Work required:
Pick out every line that holds the string "from" and copy it.

Collected data:

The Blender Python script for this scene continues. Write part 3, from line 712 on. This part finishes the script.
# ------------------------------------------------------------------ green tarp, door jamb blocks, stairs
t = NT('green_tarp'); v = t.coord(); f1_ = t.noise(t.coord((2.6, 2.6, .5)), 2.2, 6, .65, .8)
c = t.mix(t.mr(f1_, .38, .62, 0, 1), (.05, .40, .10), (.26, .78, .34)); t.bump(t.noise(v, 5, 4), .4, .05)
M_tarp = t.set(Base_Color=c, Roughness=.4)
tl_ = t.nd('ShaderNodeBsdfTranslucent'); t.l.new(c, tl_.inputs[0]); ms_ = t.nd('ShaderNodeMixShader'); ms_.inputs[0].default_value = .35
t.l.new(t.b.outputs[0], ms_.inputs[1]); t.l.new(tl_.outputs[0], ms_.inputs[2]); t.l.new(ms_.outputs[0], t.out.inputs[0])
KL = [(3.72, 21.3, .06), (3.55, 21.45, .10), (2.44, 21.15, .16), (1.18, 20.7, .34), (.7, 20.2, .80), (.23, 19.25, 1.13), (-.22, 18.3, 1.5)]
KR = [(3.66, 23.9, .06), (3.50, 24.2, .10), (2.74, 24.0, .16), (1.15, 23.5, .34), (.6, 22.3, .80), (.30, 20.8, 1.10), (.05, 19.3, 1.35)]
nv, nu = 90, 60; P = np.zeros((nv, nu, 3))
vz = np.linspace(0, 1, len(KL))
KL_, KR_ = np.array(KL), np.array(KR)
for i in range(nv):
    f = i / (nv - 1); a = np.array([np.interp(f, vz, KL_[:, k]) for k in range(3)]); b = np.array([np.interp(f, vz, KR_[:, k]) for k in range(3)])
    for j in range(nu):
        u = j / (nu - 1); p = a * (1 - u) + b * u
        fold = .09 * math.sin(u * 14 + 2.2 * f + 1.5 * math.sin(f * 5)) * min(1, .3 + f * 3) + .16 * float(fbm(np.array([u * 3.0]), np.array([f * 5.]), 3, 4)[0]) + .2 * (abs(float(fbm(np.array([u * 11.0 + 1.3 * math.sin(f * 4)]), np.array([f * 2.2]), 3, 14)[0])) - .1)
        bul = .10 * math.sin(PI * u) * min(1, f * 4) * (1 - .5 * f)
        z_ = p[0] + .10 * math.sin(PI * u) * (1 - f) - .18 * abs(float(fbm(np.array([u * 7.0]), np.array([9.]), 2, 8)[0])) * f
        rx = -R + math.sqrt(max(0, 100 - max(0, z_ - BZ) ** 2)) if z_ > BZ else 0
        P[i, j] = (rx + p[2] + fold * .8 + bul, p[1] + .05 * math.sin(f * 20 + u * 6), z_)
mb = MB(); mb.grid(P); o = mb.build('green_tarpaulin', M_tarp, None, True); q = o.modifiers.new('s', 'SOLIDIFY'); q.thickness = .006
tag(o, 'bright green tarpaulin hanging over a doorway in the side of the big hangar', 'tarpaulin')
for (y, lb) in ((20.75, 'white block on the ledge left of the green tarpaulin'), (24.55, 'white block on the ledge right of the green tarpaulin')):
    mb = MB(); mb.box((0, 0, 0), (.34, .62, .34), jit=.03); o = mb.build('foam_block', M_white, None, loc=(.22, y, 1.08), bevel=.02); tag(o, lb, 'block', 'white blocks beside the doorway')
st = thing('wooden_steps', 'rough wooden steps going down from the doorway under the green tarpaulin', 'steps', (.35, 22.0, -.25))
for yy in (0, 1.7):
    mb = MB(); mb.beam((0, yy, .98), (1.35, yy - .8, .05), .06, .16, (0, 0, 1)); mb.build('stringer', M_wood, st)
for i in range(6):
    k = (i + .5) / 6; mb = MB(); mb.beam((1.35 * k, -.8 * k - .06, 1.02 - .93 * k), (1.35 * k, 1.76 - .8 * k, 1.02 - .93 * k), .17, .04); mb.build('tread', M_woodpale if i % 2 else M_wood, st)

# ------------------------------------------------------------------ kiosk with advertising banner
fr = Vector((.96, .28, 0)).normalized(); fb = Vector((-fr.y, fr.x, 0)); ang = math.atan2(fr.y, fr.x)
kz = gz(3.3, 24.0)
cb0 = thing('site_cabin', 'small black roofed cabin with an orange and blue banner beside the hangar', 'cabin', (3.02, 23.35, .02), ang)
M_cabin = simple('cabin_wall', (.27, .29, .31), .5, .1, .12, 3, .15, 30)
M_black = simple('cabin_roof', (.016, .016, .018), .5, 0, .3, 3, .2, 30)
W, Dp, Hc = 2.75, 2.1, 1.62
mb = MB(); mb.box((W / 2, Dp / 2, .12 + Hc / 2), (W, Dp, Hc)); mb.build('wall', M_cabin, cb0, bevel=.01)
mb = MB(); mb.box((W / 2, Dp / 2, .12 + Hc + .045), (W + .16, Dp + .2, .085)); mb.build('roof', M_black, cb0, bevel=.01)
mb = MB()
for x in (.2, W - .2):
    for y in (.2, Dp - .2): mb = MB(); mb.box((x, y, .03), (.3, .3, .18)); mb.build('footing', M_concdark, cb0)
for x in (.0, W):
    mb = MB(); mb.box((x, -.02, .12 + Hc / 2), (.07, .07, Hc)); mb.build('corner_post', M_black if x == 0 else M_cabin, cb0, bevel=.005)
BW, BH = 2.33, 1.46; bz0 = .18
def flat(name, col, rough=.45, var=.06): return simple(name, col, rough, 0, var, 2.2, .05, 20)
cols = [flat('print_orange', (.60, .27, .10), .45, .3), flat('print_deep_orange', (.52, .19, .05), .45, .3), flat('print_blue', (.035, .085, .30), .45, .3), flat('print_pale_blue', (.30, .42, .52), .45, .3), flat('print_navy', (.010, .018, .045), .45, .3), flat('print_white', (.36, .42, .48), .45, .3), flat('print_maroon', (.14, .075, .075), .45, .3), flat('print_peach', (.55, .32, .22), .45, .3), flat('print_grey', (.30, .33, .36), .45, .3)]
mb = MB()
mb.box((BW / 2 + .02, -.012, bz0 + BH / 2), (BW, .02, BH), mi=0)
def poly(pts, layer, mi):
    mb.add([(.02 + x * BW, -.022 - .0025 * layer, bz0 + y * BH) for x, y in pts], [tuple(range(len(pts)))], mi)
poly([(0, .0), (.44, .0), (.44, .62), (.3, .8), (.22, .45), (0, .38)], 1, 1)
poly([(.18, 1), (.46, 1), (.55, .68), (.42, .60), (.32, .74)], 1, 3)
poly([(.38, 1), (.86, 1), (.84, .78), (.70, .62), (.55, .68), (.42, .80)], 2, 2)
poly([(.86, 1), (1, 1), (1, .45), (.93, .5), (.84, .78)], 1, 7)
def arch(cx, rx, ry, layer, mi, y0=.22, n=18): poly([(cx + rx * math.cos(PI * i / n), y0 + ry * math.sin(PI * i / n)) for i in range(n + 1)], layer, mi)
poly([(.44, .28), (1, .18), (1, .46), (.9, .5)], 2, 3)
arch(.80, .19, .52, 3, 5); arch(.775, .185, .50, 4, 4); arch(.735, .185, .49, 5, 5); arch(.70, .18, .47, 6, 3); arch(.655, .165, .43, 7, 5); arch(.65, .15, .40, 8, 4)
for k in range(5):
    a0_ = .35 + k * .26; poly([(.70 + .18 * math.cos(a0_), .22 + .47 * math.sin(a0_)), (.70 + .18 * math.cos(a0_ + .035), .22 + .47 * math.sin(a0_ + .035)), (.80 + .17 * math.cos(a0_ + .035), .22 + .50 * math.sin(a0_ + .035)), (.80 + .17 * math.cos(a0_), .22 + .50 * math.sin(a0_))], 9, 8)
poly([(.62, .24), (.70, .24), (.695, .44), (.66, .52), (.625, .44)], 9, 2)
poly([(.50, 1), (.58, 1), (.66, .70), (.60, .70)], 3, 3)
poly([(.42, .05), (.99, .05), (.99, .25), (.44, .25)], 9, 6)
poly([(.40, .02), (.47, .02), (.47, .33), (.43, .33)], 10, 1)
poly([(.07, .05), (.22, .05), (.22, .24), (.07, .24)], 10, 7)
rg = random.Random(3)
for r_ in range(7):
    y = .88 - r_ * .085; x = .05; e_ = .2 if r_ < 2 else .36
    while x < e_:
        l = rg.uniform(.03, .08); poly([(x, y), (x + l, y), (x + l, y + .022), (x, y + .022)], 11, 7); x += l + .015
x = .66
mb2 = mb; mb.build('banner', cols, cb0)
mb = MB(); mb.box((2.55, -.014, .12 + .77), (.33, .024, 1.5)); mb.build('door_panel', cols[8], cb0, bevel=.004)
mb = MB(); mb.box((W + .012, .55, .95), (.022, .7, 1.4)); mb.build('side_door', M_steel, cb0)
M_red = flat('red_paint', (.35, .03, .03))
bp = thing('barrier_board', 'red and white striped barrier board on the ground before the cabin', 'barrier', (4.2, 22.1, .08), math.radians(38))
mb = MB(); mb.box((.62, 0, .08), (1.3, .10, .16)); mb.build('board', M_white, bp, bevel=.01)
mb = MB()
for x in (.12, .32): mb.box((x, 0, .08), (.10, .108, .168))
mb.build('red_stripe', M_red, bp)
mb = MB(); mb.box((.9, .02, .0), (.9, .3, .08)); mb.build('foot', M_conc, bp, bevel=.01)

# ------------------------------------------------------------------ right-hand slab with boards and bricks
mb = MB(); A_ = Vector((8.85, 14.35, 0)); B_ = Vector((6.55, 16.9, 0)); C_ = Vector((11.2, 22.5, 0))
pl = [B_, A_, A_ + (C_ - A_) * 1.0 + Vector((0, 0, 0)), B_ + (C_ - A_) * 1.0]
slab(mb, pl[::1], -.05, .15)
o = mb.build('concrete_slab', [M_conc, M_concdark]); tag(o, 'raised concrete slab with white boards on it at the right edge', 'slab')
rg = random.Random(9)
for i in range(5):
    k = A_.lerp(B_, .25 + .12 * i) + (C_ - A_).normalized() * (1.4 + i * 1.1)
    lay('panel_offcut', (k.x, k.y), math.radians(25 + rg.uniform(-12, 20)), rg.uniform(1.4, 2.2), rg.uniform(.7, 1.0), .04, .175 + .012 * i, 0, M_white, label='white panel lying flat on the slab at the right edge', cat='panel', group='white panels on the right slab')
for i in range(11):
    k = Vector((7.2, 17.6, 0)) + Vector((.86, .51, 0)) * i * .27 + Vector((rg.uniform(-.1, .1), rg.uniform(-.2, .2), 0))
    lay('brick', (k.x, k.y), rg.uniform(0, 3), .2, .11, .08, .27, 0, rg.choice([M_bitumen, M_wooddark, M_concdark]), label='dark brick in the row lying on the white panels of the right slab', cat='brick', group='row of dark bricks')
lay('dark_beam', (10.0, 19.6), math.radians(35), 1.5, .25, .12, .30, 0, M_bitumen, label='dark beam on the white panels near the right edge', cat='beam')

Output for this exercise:
The Blender Python script for this scene continues. Write part 3, from line 712 on. This part finishes the script.
st = thing('wooden_steps', 'rough wooden steps going down from the doorway under the green tarpaulin', 'steps', (.35, 22.0, -.25))